A few weeks ago, when visiting Netti in Fife, she took me to visit an ancient standing stone, Macduff’s Cross, located only a 5-minute drive up the path from her house. It sat on the hillside, overlooking the Tay, right where it’s sat since 1059 CE. Just beyond the stones lie the Whinnybank Cat Sanctuary, a farm housing hundreds of stray cats, paid for by donations collected by the tireless Sue who runs charity shops in Newburgh and nearby Auchtermuchty to pay for their care. You never know what you might find around the corner.



Today I visited Pollok Country Park in Glasgow. Formerly the estate of the the Maxwell family who lived there for 700 years, in 2008 the park was voted the best park in Europe. Amidst the historic Pollok House and abundantly manicured gardens lies the Pollok Beech. Hidden in the forest, up winding paths, and planted firmly in the centre of a raised hill mound is a gnarled burnt tree stump. Thought to be one of the oldest trees in Glasgow, the Pollok Beech was vandalized in 2017. Yet all across its remaining branches, small clootie rags are tied, part of an ancient Celtic Christian (or earlier) tradition of tying strips of fabric to significant trees as a form of prayer.



The Pollok Beech is 3.9 km from my front door. Macduff’s Cross is 1.6 km from Nettis. We needn’t go far to find incredible things. We need simply to open our eyes.

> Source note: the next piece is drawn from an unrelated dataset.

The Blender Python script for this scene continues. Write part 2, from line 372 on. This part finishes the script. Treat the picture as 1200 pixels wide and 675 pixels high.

On the path up to the Auchengaich Reservoir, I happened upon a pair of hiking boots hanging on a tree branch. Nobody was around to have left them, and they were quite wet, they’d clearly been there a while. My hiking boots, made for the dry mountains of Canada and not the swampy hills of Scotland, have been rubbing a bit lately, and I was considering getting new ones. But right here, in front of me, nicely hung on a tree branch, were a gently worn pair of boots in precisely my size.



Roberto Arlt writes in The Pleasures of Vagabonding, “I have come to the conclusion that he who does not encounter the whole universe in the streets of his city will not encounter an original street in any of the cities of the whole world. He won’t encounter them because those who are blind in Buenos Aires are blind in Madrid, or in Calcutta…”.